# start of Material provided

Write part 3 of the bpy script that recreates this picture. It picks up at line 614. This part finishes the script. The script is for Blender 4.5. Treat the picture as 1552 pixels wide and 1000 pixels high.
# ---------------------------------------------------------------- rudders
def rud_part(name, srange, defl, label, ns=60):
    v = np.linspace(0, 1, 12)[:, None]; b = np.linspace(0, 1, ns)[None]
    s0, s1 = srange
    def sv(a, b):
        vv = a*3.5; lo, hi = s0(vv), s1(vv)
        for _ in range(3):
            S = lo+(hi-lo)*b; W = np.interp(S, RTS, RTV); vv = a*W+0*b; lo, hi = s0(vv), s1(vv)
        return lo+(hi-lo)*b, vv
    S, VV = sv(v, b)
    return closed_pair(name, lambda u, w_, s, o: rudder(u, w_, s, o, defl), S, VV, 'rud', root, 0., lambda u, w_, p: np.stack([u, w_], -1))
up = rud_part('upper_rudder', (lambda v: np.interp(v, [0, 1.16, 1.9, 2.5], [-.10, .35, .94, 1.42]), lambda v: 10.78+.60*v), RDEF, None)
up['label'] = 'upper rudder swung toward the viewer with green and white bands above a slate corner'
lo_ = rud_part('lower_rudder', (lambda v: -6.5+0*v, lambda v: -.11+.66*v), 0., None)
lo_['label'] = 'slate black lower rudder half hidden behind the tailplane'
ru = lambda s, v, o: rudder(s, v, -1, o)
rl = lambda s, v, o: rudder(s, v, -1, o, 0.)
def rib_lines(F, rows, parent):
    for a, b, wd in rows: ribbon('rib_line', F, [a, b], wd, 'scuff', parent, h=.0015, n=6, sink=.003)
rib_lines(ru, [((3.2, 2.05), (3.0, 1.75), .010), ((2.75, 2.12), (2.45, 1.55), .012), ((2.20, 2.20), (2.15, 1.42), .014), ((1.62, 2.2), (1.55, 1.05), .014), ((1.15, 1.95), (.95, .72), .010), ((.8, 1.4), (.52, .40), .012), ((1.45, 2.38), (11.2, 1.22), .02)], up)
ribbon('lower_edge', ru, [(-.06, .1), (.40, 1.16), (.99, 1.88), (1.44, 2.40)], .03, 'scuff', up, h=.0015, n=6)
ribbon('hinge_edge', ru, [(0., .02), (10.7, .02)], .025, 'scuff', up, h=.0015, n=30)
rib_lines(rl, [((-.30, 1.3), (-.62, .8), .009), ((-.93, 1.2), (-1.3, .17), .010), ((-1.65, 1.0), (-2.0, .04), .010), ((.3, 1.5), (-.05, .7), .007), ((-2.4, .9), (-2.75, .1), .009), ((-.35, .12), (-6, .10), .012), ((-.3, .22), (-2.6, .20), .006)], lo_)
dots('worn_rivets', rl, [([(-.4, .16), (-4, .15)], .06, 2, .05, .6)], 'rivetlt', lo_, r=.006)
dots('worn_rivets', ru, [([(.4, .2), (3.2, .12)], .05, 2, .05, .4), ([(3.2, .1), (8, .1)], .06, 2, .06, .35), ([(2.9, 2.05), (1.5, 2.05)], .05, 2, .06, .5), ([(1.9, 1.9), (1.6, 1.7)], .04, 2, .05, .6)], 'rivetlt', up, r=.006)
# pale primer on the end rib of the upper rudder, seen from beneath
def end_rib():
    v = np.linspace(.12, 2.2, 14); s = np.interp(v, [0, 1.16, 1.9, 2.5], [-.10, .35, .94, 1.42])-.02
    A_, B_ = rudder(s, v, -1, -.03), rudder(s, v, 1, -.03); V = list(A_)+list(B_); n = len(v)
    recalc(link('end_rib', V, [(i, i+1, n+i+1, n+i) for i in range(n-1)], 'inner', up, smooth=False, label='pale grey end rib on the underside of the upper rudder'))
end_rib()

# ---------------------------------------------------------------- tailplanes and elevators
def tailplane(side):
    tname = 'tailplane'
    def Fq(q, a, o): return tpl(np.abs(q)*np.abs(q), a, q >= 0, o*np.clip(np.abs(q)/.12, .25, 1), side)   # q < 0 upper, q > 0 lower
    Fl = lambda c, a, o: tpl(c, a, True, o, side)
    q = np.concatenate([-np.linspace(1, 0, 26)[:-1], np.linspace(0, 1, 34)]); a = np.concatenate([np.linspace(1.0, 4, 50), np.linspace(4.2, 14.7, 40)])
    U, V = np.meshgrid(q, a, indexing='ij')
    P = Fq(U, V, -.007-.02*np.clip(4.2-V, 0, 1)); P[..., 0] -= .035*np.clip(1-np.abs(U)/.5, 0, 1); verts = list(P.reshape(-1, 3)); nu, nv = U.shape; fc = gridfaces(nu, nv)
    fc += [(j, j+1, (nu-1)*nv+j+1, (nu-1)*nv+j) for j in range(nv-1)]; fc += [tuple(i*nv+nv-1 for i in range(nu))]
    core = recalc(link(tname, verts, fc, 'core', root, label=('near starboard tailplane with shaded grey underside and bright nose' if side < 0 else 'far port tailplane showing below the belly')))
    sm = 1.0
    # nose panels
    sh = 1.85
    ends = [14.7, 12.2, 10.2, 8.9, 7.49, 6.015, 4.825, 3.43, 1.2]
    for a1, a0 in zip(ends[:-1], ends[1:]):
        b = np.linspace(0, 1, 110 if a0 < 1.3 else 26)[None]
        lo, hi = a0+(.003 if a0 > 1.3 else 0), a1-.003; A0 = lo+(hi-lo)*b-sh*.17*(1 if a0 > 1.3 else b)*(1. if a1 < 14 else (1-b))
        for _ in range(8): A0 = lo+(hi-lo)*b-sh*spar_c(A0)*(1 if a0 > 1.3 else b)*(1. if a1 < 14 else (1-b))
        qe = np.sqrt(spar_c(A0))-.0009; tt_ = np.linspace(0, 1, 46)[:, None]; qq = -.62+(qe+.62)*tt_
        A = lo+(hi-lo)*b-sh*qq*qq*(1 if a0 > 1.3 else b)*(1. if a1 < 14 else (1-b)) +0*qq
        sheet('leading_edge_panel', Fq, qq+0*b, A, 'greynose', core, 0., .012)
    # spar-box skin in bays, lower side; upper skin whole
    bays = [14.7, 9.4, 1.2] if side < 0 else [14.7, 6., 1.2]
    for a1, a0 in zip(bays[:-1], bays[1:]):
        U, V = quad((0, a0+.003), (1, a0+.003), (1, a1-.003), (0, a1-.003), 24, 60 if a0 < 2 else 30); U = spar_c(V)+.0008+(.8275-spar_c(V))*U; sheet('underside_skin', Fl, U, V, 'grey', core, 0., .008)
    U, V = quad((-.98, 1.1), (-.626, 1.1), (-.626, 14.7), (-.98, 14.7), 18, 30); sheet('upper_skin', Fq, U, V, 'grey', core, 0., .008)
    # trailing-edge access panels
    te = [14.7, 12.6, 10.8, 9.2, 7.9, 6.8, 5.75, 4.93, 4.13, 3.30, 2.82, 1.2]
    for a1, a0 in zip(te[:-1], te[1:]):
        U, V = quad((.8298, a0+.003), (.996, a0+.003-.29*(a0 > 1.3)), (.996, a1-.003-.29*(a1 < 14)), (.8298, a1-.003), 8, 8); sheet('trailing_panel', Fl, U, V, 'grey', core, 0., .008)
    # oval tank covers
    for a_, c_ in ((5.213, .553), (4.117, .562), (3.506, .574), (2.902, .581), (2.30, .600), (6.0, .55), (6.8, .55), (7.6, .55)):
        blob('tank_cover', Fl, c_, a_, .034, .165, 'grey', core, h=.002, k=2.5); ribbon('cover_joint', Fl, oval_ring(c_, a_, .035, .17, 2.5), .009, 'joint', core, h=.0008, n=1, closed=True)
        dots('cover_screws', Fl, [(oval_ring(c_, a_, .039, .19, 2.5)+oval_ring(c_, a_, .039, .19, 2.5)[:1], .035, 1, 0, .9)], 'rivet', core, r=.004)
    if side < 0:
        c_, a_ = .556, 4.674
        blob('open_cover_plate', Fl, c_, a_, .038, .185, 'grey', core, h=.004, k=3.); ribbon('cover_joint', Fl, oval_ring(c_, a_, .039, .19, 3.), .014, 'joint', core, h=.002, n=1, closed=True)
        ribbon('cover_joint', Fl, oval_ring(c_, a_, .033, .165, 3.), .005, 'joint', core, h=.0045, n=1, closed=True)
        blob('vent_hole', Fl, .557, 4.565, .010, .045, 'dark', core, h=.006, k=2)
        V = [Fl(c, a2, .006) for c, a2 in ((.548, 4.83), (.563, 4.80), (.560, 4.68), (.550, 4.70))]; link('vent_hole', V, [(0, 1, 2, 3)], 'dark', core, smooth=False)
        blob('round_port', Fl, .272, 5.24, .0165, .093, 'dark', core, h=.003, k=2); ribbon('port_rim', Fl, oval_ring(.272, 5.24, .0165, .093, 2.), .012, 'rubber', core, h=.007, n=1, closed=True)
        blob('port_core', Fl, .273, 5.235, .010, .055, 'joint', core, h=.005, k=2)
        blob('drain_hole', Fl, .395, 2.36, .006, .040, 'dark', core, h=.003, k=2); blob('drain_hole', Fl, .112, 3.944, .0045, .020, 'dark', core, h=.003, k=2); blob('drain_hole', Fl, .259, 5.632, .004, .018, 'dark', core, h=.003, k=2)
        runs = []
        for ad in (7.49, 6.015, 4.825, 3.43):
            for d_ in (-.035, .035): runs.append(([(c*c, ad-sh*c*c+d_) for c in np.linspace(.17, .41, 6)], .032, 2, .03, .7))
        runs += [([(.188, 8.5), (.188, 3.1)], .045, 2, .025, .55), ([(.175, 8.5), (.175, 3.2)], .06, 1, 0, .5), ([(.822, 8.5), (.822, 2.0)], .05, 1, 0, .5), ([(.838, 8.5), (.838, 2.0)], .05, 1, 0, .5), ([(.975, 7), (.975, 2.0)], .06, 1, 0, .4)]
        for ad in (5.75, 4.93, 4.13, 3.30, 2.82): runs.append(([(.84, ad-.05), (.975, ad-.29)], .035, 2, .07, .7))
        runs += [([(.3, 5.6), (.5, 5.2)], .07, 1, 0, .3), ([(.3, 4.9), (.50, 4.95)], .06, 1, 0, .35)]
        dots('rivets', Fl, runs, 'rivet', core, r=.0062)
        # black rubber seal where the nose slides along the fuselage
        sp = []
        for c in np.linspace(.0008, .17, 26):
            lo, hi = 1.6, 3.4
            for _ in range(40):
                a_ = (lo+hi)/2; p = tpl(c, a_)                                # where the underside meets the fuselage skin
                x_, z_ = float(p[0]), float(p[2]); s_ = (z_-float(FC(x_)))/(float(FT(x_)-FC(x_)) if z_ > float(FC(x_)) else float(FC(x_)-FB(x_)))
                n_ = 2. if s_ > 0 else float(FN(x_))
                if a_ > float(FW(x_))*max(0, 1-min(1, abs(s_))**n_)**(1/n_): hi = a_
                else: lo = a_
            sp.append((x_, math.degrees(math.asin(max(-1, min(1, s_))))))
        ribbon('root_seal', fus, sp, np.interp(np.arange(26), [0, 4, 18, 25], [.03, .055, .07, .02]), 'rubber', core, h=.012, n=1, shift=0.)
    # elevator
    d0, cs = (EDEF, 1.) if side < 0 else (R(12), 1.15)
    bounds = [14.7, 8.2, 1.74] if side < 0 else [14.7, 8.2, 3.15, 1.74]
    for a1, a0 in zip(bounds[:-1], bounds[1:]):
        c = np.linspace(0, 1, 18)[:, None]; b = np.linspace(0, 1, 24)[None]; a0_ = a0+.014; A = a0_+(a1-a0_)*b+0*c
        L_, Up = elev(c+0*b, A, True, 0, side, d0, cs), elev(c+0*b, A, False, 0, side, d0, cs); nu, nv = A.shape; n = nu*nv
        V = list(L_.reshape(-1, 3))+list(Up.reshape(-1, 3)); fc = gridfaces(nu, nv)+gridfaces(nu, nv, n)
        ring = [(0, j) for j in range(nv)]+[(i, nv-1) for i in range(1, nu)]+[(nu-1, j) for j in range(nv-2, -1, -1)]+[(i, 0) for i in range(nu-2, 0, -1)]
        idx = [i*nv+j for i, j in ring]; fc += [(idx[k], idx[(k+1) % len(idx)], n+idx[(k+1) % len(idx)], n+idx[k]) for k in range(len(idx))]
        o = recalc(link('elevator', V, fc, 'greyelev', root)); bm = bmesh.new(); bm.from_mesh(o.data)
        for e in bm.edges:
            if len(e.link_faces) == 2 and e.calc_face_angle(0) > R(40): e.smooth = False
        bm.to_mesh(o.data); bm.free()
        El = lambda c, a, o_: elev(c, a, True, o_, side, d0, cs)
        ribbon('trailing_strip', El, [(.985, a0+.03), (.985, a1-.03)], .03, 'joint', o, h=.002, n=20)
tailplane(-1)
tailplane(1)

# end of Material provided

Given problem: Where a line in the material contains "quad", copy that line.

Expected answer:
        U, V = quad((0, a0+.003), (1, a0+.003), (1, a1-.003), (0, a1-.003), 24, 60 if a0 < 2 else 30); U = spar_c(V)+.0008+(.8275-spar_c(V))*U; sheet('underside_skin', Fl, U, V, 'grey', core, 0., .008)
    U, V = quad((-.98, 1.1), (-.626, 1.1), (-.626, 14.7), (-.98, 14.7), 18, 30); sheet('upper_skin', Fq, U, V, 'grey', core, 0., .008)
        U, V = quad((.8298, a0+.003), (.996, a0+.003-.29*(a0 > 1.3)), (.996, a1-.003-.29*(a1 < 14)), (.8298, a1-.003), 8, 8); sheet('trailing_panel', Fl, U, V, 'grey', core, 0., .008)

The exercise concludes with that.